Thursday, June 7, 2007

Just make it work

David Platt (http://www.amazon.com/Why-Software-Sucks-What-About/dp/0321466756 ) has a good and fortunately very popular talk here at Teched on "Why your software sucks" aimed at the very developers that write the software. IT is basic stuff like "your users are not you" but David Platt's examples and instance on "Just make it work" makes me reconsider some of what I have been thinking about for our Group Policy designs. Are we really making it just work?

 

So making GP just work is one thing. Hard to do because you can easily be overwhelmed by all the things you also make the software do and all the complexity you could expose.

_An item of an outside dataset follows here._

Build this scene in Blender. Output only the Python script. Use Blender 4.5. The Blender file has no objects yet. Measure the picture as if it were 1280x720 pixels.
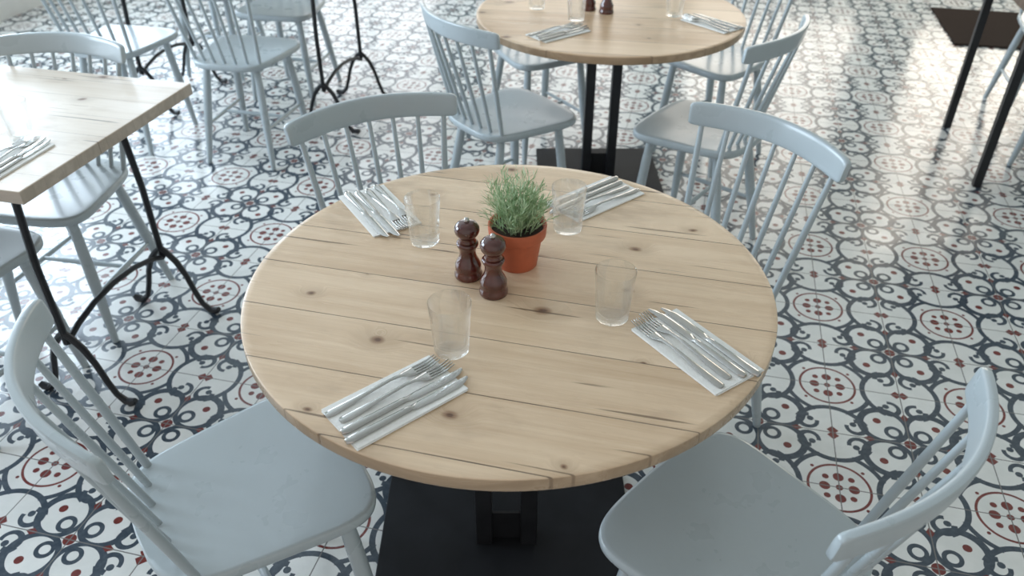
import bpy, math, random
from mathutils import Vector, Matrix
random.seed(4)
C=bpy.context.scene.collection
pi=math.pi

# ------------------------------------------------------------------ node helpers
def new_mat(name):
    m=bpy.data.materials.new(name); m.use_nodes=True
    nt=m.node_tree; b=nt.nodes["Principled BSDF"]
    return m,nt,b
class N:
    def __init__(s,nt): s.nt=nt
    def _set(s,sock,v):
        if isinstance(v,bpy.types.NodeSocket): s.nt.links.new(v,sock)
        else: sock.default_value=v
    def m(s,op,a,b=None,c=None,clamp=False):
        n=s.nt.nodes.new('ShaderNodeMath'); n.operation=op; n.use_clamp=clamp
        s._set(n.inputs[0],a)
        if b is not None: s._set(n.inputs[1],b)
        if c is not None: s._set(n.inputs[2],c)
        return n.outputs[0]
    def mix(s,f,a,b):
        n=s.nt.nodes.new('ShaderNodeMix'); n.data_type='RGBA'
        s._set(n.inputs[0],f); s._set(n.inputs[6],a); s._set(n.inputs[7],b)
        return n.outputs[2]
    def xyz(s,x,y,z=0.0):
        n=s.nt.nodes.new('ShaderNodeCombineXYZ')
        s._set(n.inputs[0],x); s._set(n.inputs[1],y); s._set(n.inputs[2],z); return n.outputs[0]
    def sep(s,v):
        n=s.nt.nodes.new('ShaderNodeSeparateXYZ'); s._set(n.inputs[0],v); return n.outputs
    def mapping(s,v,loc=(0,0,0),rot=(0,0,0),scale=(1,1,1)):
        n=s.nt.nodes.new('ShaderNodeMapping'); s._set(n.inputs[0],v)
        n.inputs[1].default_value=loc; n.inputs[2].default_value=rot; n.inputs[3].default_value=scale
        return n.outputs[0]
    def coord(s,k='Object'):
        return s.nt.nodes.new('ShaderNodeTexCoord').outputs[k]
    def noise(s,v,scale=5,detail=3,rough=.5,dist=0):
        n=s.nt.nodes.new('ShaderNodeTexNoise'); s._set(n.inputs['Vector'],v)
        n.inputs['Scale'].default_value=scale; n.inputs['Detail'].default_value=detail
        n.inputs['Roughness'].default_value=rough; n.inputs['Distortion'].default_value=dist
        return n.outputs[0]
    def white(s,v):
        n=s.nt.nodes.new('ShaderNodeTexWhiteNoise'); n.noise_dimensions='3D'; s._set(n.inputs[0],v); return n.outputs[0]
    def smooth(s,v,a,b,lo=0.,hi=1.):
        n=s.nt.nodes.new('ShaderNodeMapRange'); n.interpolation_type='SMOOTHSTEP'
        s._set(n.inputs[0],v)
        for i,x in zip((1,2,3,4),(a,b,lo,hi)): n.inputs[i].default_value=x
        return n.outputs[0]
    def bump(s,h,strength,dist,b):
        n=s.nt.nodes.new('ShaderNodeBump'); n.inputs['Strength'].default_value=strength
        n.inputs['Distance'].default_value=dist; s._set(n.inputs['Height'],h)
        s.nt.links.new(n.outputs[0],b.inputs['Normal'])

def simple(name,col,rough=.5,metal=0.,var=.06,scale=12,bump=0.0,coat=0.,spec=.5):
    m,nt,b=new_mat(name); n=N(nt)
    nz=n.noise(n.coord(),scale,4,.6)
    f=n.smooth(nz,.3,.7)
    a=tuple(c*(1-var) for c in col)+(1,); c=tuple(min(1,c*(1+var)) for c in col)+(1,)
    nt.links.new(n.mix(f,a,c),b.inputs['Base Color'])
    nt.links.new(n.smooth(nz,.2,.8,rough*.92,min(1,rough*1.08)),b.inputs['Roughness'])
    b.inputs['Metallic'].default_value=metal; b.inputs['Coat Weight'].default_value=coat
    b.inputs['Coat Roughness'].default_value=.1
    b.inputs['Specular IOR Level'].default_value=spec
    if bump: n.bump(nz,bump,.002,b)
    return m

# ------------------------------------------------------------------ floor material
GA=math.radians(-13.6)
RX=(math.cos(GA),math.sin(GA)); RY=(-math.sin(GA),math.cos(GA))
def RW(X,Y): return (X*RX[0]+Y*RY[0], X*RX[1]+Y*RY[1])
def floor_material():
    m,nt,b=new_mat("patterned_cement_tile"); n=N(nt)
    P=n.sep(n.coord())
    dx=n.m('SUBTRACT',P[0],.929); dy=n.m('SUBTRACT',P[1],1.768)
    X=n.m('DIVIDE',n.m('ADD',n.m('MULTIPLY',dx,RX[0]),n.m('MULTIPLY',dy,RX[1])),.2)
    Y=n.m('DIVIDE',n.m('ADD',n.m('MULTIPLY',dx,RY[0]),n.m('MULTIPLY',dy,RY[1])),.2)
    a=n.m('PINGPONG',X,1.0); c=n.m('PINGPONG',Y,1.0)
    s=n.m('MAXIMUM',a,c); t=n.m('MINIMUM',a,c)
    def dist(x,y):
        u=n.m('SUBTRACT',s,x); v=n.m('SUBTRACT',t,y)
        return n.m('SQRT',n.m('ADD',n.m('MULTIPLY',u,u),n.m('MULTIPLY',v,v)))
    def disc(x,y,r): return n.m('LESS_THAN',dist(x,y),r)
    def ring(x,y,r,w):
        return n.m('LESS_THAN',n.m('ABSOLUTE',n.m('SUBTRACT',dist(x,y),r)),w)
    def AND(*k):
        r=k[0]
        for q in k[1:]: r=n.m('MULTIPLY',r,q)
        return r
    def OR(*k):
        r=k[0]
        for q in k[1:]: r=n.m('MAXIMUM',r,q)
        return r
    NOT=lambda k:n.m('SUBTRACT',1.0,k)
    dia=lambda x,y,k,r:n.m('LESS_THAN',n.m('ADD',n.m('MULTIPLY',n.m('ABSOLUTE',n.m('SUBTRACT',s,x)),k),n.m('ABSOLUTE',n.m('SUBTRACT',t,y))),r)
    # C-scroll around tile corner (1,0) whose ends curl inward
    inside=n.m('LESS_THAN',t,n.m('MULTIPLY',n.m('SUBTRACT',1.0,s),1.9))
    cs=AND(disc(1,0,.550),NOT(disc(.99,0,.465)),inside)
    vol=AND(disc(.820,.325,.158),NOT(disc(.825,.313,.088)),NOT(AND(n.m('LESS_THAN',s,.80),n.m('LESS_THAN',t,.30))))
    ball=disc(.775,.285,.046)
    quat=AND(disc(.690,.690,.352),NOT(disc(.70,.70,.268)),NOT(disc(1.30,.70,.268)),NOT(disc(.70,1.30,.268)))
    link=AND(ring(0,0,.592,.034),n.m('GREATER_THAN',t,n.m('MULTIPLY',s,.36)))
    inner=ring(.81,.81,.095,.028)
    grey=OR(cs,vol,ball,quat,link,inner)
    red=OR(ring(0,0,.385,.017),disc(.18,0,.068),disc(.16,.16,.042),disc(0,0,.046),disc(.315,.315,.024),
           dia(1.0,.475,1.7,.085),disc(1,1,.080),dia(.95,.0,1.0,.08),disc(.615,.615,.055))
    grout=n.m('LESS_THAN',n.m('MINIMUM',t,n.m('SUBTRACT',1.0,s)),.0075)
    tid=n.xyz(n.m('FLOOR',X),n.m('FLOOR',Y),0.0)
    rnd=n.white(tid)
    nz=n.noise(n.coord(),9,5,.65)
    white=n.mix(n.smooth(nz,.3,.75),(.80,.80,.78,1),(.68,.69,.67,1))
    white=n.mix(n.m('MULTIPLY',rnd,.25),white,(.60,.60,.58,1))
    nf=n.noise(n.coord(),70,3,.6)
    gcol=n.mix(n.smooth(nf,.35,.75),(.040,.058,.080,1),(.070,.090,.114,1))
    rcol=n.mix(n.smooth(nf,.35,.75),(.14,.024,.022,1),(.20,.045,.037,1))
    col=n.mix(grey,white,gcol); col=n.mix(red,col,rcol); col=n.mix(grout,col,(.17,.165,.16,1))
    nt.links.new(col,b.inputs['Base Color'])
    nt.links.new(n.m('ADD',n.smooth(nz,.3,.7,.12,.22),n.m('MULTIPLY',rnd,.05)),b.inputs['Roughness'])
    b.inputs['Specular IOR Level'].default_value=.5
    h=n.m('ADD',n.m('MULTIPLY',nz,.35),n.m('MULTIPLY',grout,-1.0))
    n.bump(h,.25,.002,b)
    return m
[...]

But the notion talks well to my corner stone thought that you have to build in knowledge about what people should do.

 

But how do you accomplish "Just make it work" and "you are always building a platform"? The latter is just as important  as it states that the role of a design team is to make a UI that lets you, the person who paid us to work for you, able to recompose, reconfigure, and mash together a new use for our software that we did not anticipate. How do we anticipate your next move and at the same time let you redefine what your next moves are going to be in the future.

 

I can't say I have an answer yet. I think we have to separate the focus. You always have access to the data. But we make a purposeful UI based on one understanding of you. Maybe that is too old fashioned, too old school. Hmmm, still thinking.